Last year, Juergen Boos, director of the German fair, defended the idea that a ghetto-like impasse was being built for conservative publishers in order to isolate it demonstratively in the far corner of a hall “for security reasons”.
The exclusion was quite critical. Patrick Bahners called the alley a “walk-in poison cabinet” in the Frankfurter Allgemeine Sonntagszeitung, whose “discriminating intent” was obvious. Focus editor Helmut Markwort called the procedure “strikingly unfair and an affront to freedom of expression”.
Berlin publisher Junge Freiheit registered for the fair under protest and with the condition that this impasse would not be repeated. Until recently, the exhibition management had kept silent – but now Boos is boasting in an embarrassing statement that “the usual suspects”, four “rightwing” publishers, will again be housed in a dead end to isolate them.
This measure was “primarily due to safety”. But the threat to security does not emanate from the “rightwing” publishers, but from violent leftwing activists.
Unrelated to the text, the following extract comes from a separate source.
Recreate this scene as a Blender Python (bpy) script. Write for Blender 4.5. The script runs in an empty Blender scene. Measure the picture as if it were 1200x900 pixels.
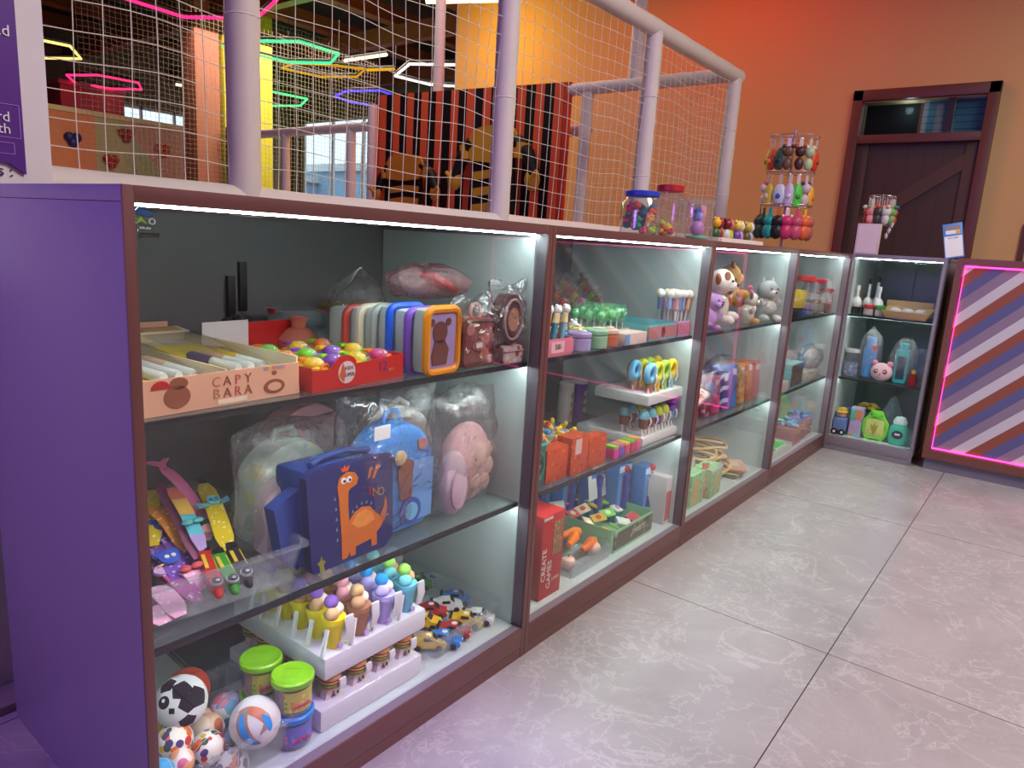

This fact is however is concealed.
The biggest book fair in the world has embarrassed itself once again and with their arrogance the management has passed on a great opportunity to break up an increasingly hardened discourse, especially in the light of the notion of a “divided society”.
Thirty years after the fall of the Berlin Wall and the collapse of communist totalitarianism, the question of freedom of expression and democracy is clearer than ever. It is therefore not surprising that the irritation over obvious interference in freedom of expression and unfair treatment of opposition groups or parties in the former GDR and in Central and Eastern Europe is especially great.
German Foreign Minister Heiko Maas (SPD) called for a wider debate on the occasion of the opening of the Frankfurt Book Fair. It was high time “that we discuss, contradict, think out of the box and even argue. That we come out of our consensus comfort zone. Because it is nothing else than a bubble, ” said Maas. The book fair is a good place to talk about it, he said.
Maas ended his speech with a passionate plea for a free debate: “Get out of the bubble! Let’s fight about the right way – with each other, not against each other! If we accept contradiction – no, we have the courage to even promote it! To contradict has nothing reprehensible! By the way, not finding any compromises. That may be exhausting, uncomfortable and annoying. But this is the only way to create the necessary meeting space.”
Previously, the board of the Börsenverein des Deutschen Buchhandels, Heinrich Riethmüller, emphasized that the book fair was “a place of freedom of expression and freedom of the press”.
But their lofty claims are contradicted by the actual treatment that several rightwing publishers received, including Manuscriptum Verlag and Antaois Verlag from Schnellroda.
Not only at the Book Fair, but also at the University of Hamburg conservative voices were being silenced. Violent protests against the former AfD spokesman Bernd Lucke forced him to cancel his inaugural lecture. Shortly after starting his speech, he was harassed and even physically attacked by numerous disturbers, German daily Die Welt reported.
At the beginning of the lecture, protesting students chanted “Nazi swines out of the university”. Members of the left-wing extremists Antifa and the initiative “Grannies against Right” occupied the podium and prevented an orderly event. Lucke then left the stage and took a seat in the audience. There he was pelted with rubbish.
He left the campus under police protection after the ongoing protests.
The chairman of the AfD parliamentary group in Hamburg’s city council, Dirk Nockemann, told Junge Freiheit: “This incident is unworthy of Hamburg as a location for science. That this is possible in our supposedly tolerant and cosmopolitan Hanseatic city, is very shameful and makes one angry.”
Nockemann, who is also spokesman for science policy of the AfD, called on the Senate and the university management to ensure Lucke’s safety.
Lucke, as co-founder of the AfD, was accused of sharing responsibility for today’s social upheavals in the country by the leftists. Lucke was a lecturer at the university before he joined the European Parliament in 2014. He was one of the co-founders of the AfD in 2013. In 2015 he left the party because of policy disputes.